The sixth instruction for the plaintiff is, “ that the burden of *358proof is upon the defendant to show that the very money (or that which obtained it) paid Purvis, came from George Finucane personally, — the law presumes it was her own, until accompanying circumstances, or other proof (if there be any such), show the contrary.”

It is manifest, from the development of this case by the record, that the main point of controversy was, whether the slaves were not purchased with means furnished by George Finucane to his wife, to buy in the property in her own name, and hold it as her separate property, and for his benefit, in fraud of the creditors of Finucane. There appears to be nothing in the case to create a presumption of law, that the money came from the wife as of her separate property. That point depended entirely upon a state of facts, which should have been submitted to the jury, whose province it was to determine whether the money paid was of the separate property of the wife, or came from the husband. Instating that the presumption of law was, that the money was the property of the wife, the full consideration of the circumstances of the transaction, tho condition of the wife in point of property, the participation of the husband in bringing about and effecting the purchase of the slaves, and the entire situation and conduct of the parties, as indicating the true character of the transaction, were in a great measure prevented.

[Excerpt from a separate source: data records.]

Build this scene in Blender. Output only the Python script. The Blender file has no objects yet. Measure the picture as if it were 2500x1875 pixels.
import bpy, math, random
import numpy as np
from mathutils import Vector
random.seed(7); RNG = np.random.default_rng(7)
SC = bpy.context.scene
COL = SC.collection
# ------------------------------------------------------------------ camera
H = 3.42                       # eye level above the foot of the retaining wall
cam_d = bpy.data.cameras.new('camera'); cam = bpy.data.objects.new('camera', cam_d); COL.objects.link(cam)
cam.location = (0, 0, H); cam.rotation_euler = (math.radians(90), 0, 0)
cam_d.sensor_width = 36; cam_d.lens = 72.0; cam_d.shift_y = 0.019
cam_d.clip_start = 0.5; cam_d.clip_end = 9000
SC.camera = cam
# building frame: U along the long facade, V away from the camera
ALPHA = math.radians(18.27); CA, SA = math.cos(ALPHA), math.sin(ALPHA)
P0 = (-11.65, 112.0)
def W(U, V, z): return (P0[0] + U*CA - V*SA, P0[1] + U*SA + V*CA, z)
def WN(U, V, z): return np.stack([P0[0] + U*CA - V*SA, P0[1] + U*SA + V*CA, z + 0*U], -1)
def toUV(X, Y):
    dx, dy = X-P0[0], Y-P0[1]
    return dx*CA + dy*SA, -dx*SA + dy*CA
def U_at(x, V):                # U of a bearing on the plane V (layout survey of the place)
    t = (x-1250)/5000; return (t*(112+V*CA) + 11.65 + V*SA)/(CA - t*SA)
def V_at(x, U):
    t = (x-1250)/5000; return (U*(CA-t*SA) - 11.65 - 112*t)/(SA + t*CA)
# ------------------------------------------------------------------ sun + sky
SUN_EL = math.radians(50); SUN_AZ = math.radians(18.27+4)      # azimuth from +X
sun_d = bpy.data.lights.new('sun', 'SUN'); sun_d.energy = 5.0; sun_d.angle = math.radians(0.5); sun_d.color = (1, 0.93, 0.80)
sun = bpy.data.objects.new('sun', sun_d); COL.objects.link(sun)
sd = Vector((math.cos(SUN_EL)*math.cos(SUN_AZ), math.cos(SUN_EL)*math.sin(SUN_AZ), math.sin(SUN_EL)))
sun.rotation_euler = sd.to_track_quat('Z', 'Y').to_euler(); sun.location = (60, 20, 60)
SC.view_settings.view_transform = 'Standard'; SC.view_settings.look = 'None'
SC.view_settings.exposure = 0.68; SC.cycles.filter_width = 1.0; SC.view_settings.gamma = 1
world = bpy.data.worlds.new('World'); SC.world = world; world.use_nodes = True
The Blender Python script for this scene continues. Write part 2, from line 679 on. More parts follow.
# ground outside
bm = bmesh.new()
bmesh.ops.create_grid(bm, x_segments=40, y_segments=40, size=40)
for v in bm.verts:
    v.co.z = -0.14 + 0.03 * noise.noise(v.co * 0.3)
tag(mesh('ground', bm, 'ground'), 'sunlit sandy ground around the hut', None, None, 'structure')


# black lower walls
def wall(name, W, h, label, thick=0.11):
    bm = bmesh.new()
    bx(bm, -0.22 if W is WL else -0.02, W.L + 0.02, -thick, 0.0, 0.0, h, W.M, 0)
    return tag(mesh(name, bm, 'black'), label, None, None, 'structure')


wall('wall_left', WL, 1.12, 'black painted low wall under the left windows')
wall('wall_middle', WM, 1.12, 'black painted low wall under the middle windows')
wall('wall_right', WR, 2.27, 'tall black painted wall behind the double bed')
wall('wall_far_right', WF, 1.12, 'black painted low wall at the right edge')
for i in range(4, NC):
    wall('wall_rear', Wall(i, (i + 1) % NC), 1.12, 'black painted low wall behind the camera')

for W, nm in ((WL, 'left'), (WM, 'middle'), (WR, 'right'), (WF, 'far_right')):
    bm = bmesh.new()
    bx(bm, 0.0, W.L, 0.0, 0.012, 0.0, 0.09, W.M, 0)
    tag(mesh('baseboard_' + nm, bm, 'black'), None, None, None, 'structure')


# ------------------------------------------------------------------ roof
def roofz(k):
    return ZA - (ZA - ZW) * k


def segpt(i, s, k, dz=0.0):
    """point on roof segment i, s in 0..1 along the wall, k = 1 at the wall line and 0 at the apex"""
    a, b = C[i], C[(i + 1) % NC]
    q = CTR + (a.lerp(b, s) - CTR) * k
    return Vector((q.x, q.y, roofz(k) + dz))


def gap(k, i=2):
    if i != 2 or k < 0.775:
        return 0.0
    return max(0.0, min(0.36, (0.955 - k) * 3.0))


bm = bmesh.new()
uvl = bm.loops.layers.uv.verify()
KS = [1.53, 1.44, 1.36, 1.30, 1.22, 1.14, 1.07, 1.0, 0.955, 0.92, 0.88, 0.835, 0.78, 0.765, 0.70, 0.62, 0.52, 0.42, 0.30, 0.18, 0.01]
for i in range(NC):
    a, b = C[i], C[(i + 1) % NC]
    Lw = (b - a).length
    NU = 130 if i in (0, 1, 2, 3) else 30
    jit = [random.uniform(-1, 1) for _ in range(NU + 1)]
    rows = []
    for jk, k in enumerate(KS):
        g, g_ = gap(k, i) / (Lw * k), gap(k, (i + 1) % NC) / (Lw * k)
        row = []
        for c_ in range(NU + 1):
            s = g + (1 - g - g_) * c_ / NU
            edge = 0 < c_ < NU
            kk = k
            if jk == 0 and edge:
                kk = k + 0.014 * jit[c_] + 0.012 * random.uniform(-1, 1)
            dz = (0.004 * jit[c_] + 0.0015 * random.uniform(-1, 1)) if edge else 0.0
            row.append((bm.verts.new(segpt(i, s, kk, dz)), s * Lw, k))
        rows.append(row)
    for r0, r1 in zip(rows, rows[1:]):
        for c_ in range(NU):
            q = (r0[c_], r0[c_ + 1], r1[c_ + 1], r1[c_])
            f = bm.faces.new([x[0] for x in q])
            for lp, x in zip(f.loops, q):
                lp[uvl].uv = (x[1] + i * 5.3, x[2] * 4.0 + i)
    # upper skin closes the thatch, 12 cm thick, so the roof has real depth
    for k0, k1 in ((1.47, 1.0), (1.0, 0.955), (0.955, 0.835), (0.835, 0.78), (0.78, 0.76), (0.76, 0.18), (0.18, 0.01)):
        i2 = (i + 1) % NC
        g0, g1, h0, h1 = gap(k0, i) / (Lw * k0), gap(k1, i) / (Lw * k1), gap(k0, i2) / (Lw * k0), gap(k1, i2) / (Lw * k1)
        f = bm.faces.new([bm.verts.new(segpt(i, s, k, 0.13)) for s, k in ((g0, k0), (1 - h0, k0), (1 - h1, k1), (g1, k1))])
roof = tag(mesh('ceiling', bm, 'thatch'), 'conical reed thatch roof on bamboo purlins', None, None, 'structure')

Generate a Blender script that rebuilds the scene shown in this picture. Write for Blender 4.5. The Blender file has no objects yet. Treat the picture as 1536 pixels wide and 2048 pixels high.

The facts, as shown in evidence, were matters from which a different conclusion might be drawn from that stated in the instruction; and to draw that conclusion was a matter which rested peculiarly under the province of the jury, which they should have been left free to act upon.

For the error in these instructions the judgment must be reversed. And as the case must, therefore, be remanded for a new trial, we consider it proper not to express an opinion upon the assignment of error involving a consideration of the weight of evidence, as such an opinion might prevent a full consideration of the facts by the jury on the new trial.

Judgment reversed, and cause remanded for a new trial.